Raw data
====
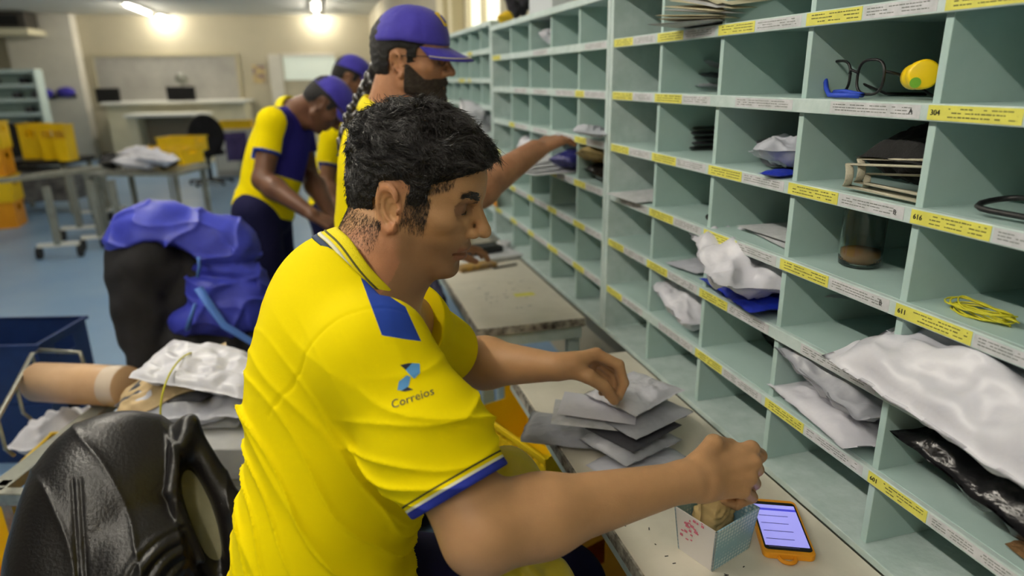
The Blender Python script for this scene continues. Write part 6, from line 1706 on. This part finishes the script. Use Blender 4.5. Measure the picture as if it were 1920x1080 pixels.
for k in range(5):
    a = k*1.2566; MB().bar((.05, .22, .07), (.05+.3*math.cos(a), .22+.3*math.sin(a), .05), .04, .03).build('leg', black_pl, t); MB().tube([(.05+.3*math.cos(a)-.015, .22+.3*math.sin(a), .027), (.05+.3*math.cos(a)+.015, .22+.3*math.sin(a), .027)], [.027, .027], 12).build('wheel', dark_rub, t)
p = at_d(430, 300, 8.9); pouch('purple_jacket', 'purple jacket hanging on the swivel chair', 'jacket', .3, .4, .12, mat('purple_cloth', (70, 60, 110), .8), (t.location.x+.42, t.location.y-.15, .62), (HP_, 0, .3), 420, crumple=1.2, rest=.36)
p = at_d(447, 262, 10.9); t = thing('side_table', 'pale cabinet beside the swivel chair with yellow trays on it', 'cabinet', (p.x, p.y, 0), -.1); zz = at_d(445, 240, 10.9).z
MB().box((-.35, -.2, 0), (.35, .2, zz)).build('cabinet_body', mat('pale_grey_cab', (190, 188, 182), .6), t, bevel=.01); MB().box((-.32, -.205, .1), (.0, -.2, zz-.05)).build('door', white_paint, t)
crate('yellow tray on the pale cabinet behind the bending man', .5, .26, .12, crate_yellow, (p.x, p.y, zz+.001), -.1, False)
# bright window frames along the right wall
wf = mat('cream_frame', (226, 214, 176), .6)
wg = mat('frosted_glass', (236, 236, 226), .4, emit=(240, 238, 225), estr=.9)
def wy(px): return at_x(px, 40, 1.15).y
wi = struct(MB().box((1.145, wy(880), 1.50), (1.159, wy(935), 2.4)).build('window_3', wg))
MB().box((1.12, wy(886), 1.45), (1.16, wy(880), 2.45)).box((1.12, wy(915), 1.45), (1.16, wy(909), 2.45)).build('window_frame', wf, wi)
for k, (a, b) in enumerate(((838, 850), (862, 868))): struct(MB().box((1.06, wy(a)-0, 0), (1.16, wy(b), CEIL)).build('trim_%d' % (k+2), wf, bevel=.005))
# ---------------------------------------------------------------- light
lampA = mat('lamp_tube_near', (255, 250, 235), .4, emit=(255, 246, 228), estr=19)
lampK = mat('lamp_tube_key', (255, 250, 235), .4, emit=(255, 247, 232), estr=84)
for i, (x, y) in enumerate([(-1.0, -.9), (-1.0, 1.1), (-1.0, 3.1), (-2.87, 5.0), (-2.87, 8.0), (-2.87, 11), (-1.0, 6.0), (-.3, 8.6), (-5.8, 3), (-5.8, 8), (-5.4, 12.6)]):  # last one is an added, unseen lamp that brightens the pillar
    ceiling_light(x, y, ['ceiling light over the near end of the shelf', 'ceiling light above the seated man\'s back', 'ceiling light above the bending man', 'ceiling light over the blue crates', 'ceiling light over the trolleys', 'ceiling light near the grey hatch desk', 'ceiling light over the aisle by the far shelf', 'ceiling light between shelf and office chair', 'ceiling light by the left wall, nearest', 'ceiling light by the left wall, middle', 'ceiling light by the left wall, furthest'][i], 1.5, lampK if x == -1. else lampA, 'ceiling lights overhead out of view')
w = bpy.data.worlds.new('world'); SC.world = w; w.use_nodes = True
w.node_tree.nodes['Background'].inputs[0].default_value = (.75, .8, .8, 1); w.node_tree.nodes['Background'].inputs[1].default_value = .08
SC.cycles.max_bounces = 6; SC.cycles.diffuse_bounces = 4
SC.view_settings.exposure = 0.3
====
Problem statement
Quote the material word for word, dropping any images it holds.

Result for this exercise
The Blender Python script for this scene continues. Write part 6, from line 1706 on. This part finishes the script. Use Blender 4.5. Measure the picture as if it were 1920x1080 pixels.
for k in range(5):
    a = k*1.2566; MB().bar((.05, .22, .07), (.05+.3*math.cos(a), .22+.3*math.sin(a), .05), .04, .03).build('leg', black_pl, t); MB().tube([(.05+.3*math.cos(a)-.015, .22+.3*math.sin(a), .027), (.05+.3*math.cos(a)+.015, .22+.3*math.sin(a), .027)], [.027, .027], 12).build('wheel', dark_rub, t)
p = at_d(430, 300, 8.9); pouch('purple_jacket', 'purple jacket hanging on the swivel chair', 'jacket', .3, .4, .12, mat('purple_cloth', (70, 60, 110), .8), (t.location.x+.42, t.location.y-.15, .62), (HP_, 0, .3), 420, crumple=1.2, rest=.36)
p = at_d(447, 262, 10.9); t = thing('side_table', 'pale cabinet beside the swivel chair with yellow trays on it', 'cabinet', (p.x, p.y, 0), -.1); zz = at_d(445, 240, 10.9).z
MB().box((-.35, -.2, 0), (.35, .2, zz)).build('cabinet_body', mat('pale_grey_cab', (190, 188, 182), .6), t, bevel=.01); MB().box((-.32, -.205, .1), (.0, -.2, zz-.05)).build('door', white_paint, t)
crate('yellow tray on the pale cabinet behind the bending man', .5, .26, .12, crate_yellow, (p.x, p.y, zz+.001), -.1, False)
# bright window frames along the right wall
wf = mat('cream_frame', (226, 214, 176), .6)
wg = mat('frosted_glass', (236, 236, 226), .4, emit=(240, 238, 225), estr=.9)
def wy(px): return at_x(px, 40, 1.15).y
wi = struct(MB().box((1.145, wy(880), 1.50), (1.159, wy(935), 2.4)).build('window_3', wg))
MB().box((1.12, wy(886), 1.45), (1.16, wy(880), 2.45)).box((1.12, wy(915), 1.45), (1.16, wy(909), 2.45)).build('window_frame', wf, wi)
for k, (a, b) in enumerate(((838, 850), (862, 868))): struct(MB().box((1.06, wy(a)-0, 0), (1.16, wy(b), CEIL)).build('trim_%d' % (k+2), wf, bevel=.005))
# ---------------------------------------------------------------- light
lampA = mat('lamp_tube_near', (255, 250, 235), .4, emit=(255, 246, 228), estr=19)
lampK = mat('lamp_tube_key', (255, 250, 235), .4, emit=(255, 247, 232), estr=84)
for i, (x, y) in enumerate([(-1.0, -.9), (-1.0, 1.1), (-1.0, 3.1), (-2.87, 5.0), (-2.87, 8.0), (-2.87, 11), (-1.0, 6.0), (-.3, 8.6), (-5.8, 3), (-5.8, 8), (-5.4, 12.6)]):  # last one is an added, unseen lamp that brightens the pillar
    ceiling_light(x, y, ['ceiling light over the near end of the shelf', 'ceiling light above the seated man\'s back', 'ceiling light above the bending man', 'ceiling light over the blue crates', 'ceiling light over the trolleys', 'ceiling light near the grey hatch desk', 'ceiling light over the aisle by the far shelf', 'ceiling light between shelf and office chair', 'ceiling light by the left wall, nearest', 'ceiling light by the left wall, middle', 'ceiling light by the left wall, furthest'][i], 1.5, lampK if x == -1. else lampA, 'ceiling lights overhead out of view')
w = bpy.data.worlds.new('world'); SC.world = w; w.use_nodes = True
w.node_tree.nodes['Background'].inputs[0].default_value = (.75, .8, .8, 1); w.node_tree.nodes['Background'].inputs[1].default_value = .08
SC.cycles.max_bounces = 6; SC.cycles.diffuse_bounces = 4
SC.view_settings.exposure = 0.3